ROMA. – Nessuno scontro, qualche scintilla ma toni in generale pacati, in un duello all’insegna del fair play, con due leader più impegnati a illustrare il proprio programma che ad attaccare le idee dell’avversario. Tensione su Pnrr, Unione europea e presidenzialismo. Per il resto, il confronto molto atteso tra la leader di Fratelli d’Italia, Giorgia Meloni e il segretario dem, Enrico Letta sul Corriere Tv, scivola via su un binario dialogante.
Insomma, una sorta di pareggio a reti inviolate, dopo oltre due ore di domande e risposte, durante le quali i due leader non affondano mai i colpi, non usano parole forti, quasi più attenti a non sbagliare che ad aggredire l’avversario.
La polemica, invece, scoppia ad opera degli esclusi: il Terzo polo, da tempo critica la scelta di non tenere confronti aperti a tutte le forze che si candidano a guidare il Paese. Una accusa contro i “tentativi” di polarizzare la campagna elettorale tra i due più grandi partiti. Il leader di Azione-Italia Viva, Carlo Calenda, organizza una sorta di filo diretto, nominato ‘Controdibattito 2+1’, sui social per interloquire quasi in diretta durante il confronto in corso al Corriere.
L’ex ministro attacca il clima a suo giudizio troppo conciliante: “Un dibattito fra Sandra e Raimondo senza alcun senso”, è il suo giudizio tranchant. Acido anche Matteo Renzi: “In un Paese civile – protesta – è necessario un confronto a quattro e non solo Letta e Meloni, ma perché non lo fanno? Perché la Meloni ama alla follia che sia Enrico Letta a essere l’unico interlocutore, perché Enrico Letta è il migliore amico di Giorgia Meloni. Le sta facendo la campagna elettorale tutti i giorni”.
In realtà, tra i due emergono comunque chiaramente le distanze politiche: Il segretario Pd accusa l’ex ministro della Gioventù di voler “aggiornare” il Pnrr, mettendo così a rischio la credibilità dell’Italia a Bruxelles. “Il Portogallo – è la replica – lo ha chiesto e Gentiloni ha detto che è molto interessante. E noi non possiamo farlo? Bisogna utilizzarlo di più sul tema dell’approvigionamento energetico”.
Letta all’attacco anche sui rapporti privilegiati della leader FdI con l’Ungheria di Orban, e con chi vuole “un ‘Europa basata sui veti”. “Noi vogliamo – sottolinea – un’ Italia che conti in Europa, non che protesti. Come Draghi, che è andato a Kiev con Macron e Scholz: quella è la fotografia.

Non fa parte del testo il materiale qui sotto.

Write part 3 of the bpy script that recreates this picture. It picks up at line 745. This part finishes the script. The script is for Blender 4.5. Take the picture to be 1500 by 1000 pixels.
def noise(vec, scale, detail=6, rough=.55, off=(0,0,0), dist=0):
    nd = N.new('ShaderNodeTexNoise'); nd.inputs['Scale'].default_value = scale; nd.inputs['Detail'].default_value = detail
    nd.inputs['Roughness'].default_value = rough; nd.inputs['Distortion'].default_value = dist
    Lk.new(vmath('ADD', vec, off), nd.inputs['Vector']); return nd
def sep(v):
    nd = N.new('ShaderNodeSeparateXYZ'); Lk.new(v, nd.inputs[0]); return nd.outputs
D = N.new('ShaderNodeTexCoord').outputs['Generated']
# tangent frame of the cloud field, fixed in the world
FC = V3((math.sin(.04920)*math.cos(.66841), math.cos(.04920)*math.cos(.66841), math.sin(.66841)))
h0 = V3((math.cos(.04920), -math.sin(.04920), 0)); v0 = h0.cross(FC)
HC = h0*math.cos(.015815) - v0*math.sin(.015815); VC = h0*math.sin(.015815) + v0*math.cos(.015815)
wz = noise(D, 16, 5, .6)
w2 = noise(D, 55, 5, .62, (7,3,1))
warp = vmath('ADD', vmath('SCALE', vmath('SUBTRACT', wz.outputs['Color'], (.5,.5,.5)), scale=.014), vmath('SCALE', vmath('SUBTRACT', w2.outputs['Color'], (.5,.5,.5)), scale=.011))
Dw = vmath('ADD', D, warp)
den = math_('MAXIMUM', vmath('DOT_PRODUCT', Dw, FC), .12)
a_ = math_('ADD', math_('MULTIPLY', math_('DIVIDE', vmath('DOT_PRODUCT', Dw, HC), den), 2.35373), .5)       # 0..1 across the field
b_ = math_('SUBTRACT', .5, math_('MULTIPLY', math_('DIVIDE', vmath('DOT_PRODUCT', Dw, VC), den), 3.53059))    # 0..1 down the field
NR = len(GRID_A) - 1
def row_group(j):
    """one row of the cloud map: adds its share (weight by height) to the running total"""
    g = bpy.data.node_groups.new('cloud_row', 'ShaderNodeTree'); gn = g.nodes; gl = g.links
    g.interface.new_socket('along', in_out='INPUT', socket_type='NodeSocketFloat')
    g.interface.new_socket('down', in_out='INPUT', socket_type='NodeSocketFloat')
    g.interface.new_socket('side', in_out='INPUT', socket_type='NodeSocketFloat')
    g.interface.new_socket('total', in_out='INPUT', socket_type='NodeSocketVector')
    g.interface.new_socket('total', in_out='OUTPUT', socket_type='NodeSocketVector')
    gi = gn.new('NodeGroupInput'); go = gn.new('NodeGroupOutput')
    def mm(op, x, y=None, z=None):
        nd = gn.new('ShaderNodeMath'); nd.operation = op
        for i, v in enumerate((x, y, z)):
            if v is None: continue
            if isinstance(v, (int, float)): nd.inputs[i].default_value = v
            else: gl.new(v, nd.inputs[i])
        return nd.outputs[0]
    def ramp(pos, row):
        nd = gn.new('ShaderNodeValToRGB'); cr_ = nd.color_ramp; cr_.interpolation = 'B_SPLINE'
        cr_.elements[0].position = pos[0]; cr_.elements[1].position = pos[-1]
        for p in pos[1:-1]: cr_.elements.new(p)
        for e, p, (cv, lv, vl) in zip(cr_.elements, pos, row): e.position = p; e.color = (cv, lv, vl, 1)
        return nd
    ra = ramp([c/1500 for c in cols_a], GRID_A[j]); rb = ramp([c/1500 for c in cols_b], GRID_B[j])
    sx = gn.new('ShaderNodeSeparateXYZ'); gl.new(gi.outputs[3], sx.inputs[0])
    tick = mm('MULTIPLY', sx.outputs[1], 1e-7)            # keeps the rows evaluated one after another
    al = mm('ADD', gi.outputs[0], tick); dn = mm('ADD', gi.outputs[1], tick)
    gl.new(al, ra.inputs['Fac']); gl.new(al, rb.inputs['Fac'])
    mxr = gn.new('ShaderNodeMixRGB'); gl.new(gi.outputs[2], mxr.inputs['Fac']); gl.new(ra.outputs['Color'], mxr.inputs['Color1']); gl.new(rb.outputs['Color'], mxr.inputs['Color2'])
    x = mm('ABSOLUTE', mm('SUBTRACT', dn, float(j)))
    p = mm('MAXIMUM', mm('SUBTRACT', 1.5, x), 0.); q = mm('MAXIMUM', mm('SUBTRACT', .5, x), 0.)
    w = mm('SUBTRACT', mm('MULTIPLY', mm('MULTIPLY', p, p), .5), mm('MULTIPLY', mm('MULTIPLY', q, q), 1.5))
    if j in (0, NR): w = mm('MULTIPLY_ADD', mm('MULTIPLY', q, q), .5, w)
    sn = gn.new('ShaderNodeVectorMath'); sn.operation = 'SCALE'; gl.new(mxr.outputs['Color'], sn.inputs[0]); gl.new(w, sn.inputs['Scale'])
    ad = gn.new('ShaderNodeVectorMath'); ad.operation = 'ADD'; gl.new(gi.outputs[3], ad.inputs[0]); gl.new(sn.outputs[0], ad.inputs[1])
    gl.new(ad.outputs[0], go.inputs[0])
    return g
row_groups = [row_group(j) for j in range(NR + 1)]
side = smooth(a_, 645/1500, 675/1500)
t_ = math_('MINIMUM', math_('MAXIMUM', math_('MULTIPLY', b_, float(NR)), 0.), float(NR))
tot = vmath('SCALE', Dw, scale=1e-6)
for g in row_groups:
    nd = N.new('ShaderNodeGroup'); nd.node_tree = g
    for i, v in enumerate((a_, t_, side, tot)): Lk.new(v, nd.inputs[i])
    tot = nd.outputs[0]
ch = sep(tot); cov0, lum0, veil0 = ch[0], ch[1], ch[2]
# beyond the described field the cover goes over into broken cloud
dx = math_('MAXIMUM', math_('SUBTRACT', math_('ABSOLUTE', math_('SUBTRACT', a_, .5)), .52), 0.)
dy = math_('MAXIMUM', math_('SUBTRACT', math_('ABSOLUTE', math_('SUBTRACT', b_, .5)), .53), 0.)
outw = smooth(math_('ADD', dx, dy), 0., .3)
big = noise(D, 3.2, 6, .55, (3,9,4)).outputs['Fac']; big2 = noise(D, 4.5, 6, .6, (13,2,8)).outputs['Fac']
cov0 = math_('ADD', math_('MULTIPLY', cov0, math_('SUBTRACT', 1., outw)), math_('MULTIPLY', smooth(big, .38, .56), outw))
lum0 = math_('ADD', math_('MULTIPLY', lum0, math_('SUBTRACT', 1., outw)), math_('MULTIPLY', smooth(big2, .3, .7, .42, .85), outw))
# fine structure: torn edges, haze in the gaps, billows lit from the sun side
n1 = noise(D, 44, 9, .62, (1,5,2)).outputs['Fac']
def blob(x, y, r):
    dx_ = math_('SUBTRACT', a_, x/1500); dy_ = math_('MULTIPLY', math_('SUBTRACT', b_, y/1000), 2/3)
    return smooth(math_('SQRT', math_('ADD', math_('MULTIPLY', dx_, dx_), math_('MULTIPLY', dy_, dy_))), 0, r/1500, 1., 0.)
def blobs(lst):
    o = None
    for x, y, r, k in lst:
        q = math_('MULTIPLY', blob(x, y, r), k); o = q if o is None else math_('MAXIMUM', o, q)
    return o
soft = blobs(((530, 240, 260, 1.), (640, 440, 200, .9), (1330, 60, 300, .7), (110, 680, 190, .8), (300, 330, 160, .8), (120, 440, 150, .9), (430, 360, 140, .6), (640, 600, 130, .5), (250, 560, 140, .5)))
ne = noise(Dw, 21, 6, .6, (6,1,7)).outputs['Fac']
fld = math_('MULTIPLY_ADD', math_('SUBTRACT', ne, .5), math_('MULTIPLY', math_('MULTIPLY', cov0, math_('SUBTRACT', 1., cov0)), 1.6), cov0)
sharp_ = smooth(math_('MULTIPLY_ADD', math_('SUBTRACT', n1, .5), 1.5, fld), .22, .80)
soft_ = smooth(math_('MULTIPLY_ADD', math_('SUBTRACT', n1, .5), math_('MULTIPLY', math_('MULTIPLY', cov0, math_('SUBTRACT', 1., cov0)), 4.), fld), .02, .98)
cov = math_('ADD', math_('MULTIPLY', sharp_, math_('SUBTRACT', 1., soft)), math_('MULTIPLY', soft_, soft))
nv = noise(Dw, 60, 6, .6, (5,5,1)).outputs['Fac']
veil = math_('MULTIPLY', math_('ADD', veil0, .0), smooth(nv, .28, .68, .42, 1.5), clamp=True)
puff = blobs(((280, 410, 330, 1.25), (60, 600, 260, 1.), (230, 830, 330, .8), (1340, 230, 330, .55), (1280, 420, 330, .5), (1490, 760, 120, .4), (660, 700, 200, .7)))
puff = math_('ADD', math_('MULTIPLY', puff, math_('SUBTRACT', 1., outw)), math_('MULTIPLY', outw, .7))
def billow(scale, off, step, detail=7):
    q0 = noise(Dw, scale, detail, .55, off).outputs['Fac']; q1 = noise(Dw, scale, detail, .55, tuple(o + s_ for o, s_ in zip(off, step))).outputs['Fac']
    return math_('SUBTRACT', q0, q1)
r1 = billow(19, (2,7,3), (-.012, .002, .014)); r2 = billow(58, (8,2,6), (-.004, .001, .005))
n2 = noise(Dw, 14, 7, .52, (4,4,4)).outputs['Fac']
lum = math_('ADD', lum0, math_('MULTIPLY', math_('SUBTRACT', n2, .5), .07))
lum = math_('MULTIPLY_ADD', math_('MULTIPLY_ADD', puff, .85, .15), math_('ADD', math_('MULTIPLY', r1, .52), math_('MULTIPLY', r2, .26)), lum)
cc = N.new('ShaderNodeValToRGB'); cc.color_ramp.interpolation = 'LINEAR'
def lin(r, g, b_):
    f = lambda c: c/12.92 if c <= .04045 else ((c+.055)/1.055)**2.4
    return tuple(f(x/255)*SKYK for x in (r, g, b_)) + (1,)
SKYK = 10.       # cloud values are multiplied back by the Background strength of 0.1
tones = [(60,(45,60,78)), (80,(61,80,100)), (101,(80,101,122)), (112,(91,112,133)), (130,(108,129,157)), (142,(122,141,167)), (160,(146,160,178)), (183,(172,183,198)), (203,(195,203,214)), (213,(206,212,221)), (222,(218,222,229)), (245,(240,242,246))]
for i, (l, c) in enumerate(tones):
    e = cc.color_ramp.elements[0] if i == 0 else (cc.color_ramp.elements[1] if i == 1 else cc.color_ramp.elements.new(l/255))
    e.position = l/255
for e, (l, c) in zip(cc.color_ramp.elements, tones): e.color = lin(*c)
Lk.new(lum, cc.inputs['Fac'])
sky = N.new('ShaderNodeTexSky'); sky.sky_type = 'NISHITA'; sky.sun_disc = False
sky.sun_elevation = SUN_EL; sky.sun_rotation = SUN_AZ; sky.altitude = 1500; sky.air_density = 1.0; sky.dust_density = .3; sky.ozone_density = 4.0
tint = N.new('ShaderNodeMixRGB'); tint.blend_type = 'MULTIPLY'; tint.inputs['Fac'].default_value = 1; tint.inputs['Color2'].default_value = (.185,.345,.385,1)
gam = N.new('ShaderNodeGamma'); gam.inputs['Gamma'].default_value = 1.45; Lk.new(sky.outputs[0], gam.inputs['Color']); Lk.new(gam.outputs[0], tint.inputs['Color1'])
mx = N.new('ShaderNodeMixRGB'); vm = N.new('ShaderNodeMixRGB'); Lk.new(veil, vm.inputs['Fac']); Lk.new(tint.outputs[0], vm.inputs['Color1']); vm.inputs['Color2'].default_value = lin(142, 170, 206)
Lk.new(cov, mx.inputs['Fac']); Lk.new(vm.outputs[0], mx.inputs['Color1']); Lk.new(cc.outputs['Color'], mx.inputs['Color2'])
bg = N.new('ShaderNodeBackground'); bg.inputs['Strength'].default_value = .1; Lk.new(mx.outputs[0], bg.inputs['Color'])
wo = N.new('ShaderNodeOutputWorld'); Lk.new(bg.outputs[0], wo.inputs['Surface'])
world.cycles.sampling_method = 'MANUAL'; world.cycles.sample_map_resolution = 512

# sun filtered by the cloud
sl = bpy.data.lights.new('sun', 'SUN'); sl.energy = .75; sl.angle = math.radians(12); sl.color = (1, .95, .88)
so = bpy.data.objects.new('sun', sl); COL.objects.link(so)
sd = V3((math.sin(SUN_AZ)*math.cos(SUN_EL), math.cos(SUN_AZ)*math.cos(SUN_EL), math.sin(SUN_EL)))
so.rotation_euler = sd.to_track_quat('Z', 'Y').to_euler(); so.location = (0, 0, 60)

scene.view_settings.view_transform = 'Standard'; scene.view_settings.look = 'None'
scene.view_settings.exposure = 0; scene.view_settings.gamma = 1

Un’Italia che conta non che pone il veto con Polonia e Ungheria, anche perché noi abbiamo l’Euro”.
Meloni, prima difende l’idea che sia giusto rivendicare la tutela “dell’interesse nazionale”. Poi sul premier magiaro è molto prudente: “Ho buoni rapporti con Orban ma il suo partito sino a ieri era nel Ppe, non nel mio partito, quello dei conservatori. Saremo dialoganti con tutti ma c’è un problema di riequlibrio dell’asse franco-tedesco, quindi dovremo parlare con paesi mediterranei come con quelli dell’est. Soluzione è avvicinarli: no a Europa di serie A e di serie B”.
Sul tema caldo dell’immigrazione, Meloni ripropone la necessità di una missione europea che parli con la Libia per limitare le partenze, “distinguendo chi ha diritto di partire come i profughi da chi invece no”. Il segretario coglie la palla al balzo e rileva che ha evitato di parlare di “blocco navale”, perché, aggiunge: “è talmente evidente che non può essere applicato e il governo non lo può adottare”.
Quindi Letta torna ad attaccare i governi dell’est e i loro veti sulle politiche migratorie comuni. “Sono diversi – rintuzza infine Giorgia Meloni – i Paesi che si sono opposti alla redistribuzione, penso i gendarmi francesi a Ventimiglia, ma anche la Germania che ha scelto i suoi migranti, i siriani. Poi sulla Polonia, prudenza: si sta caricando tutti i profughi ucraini, misuriamo le parole”.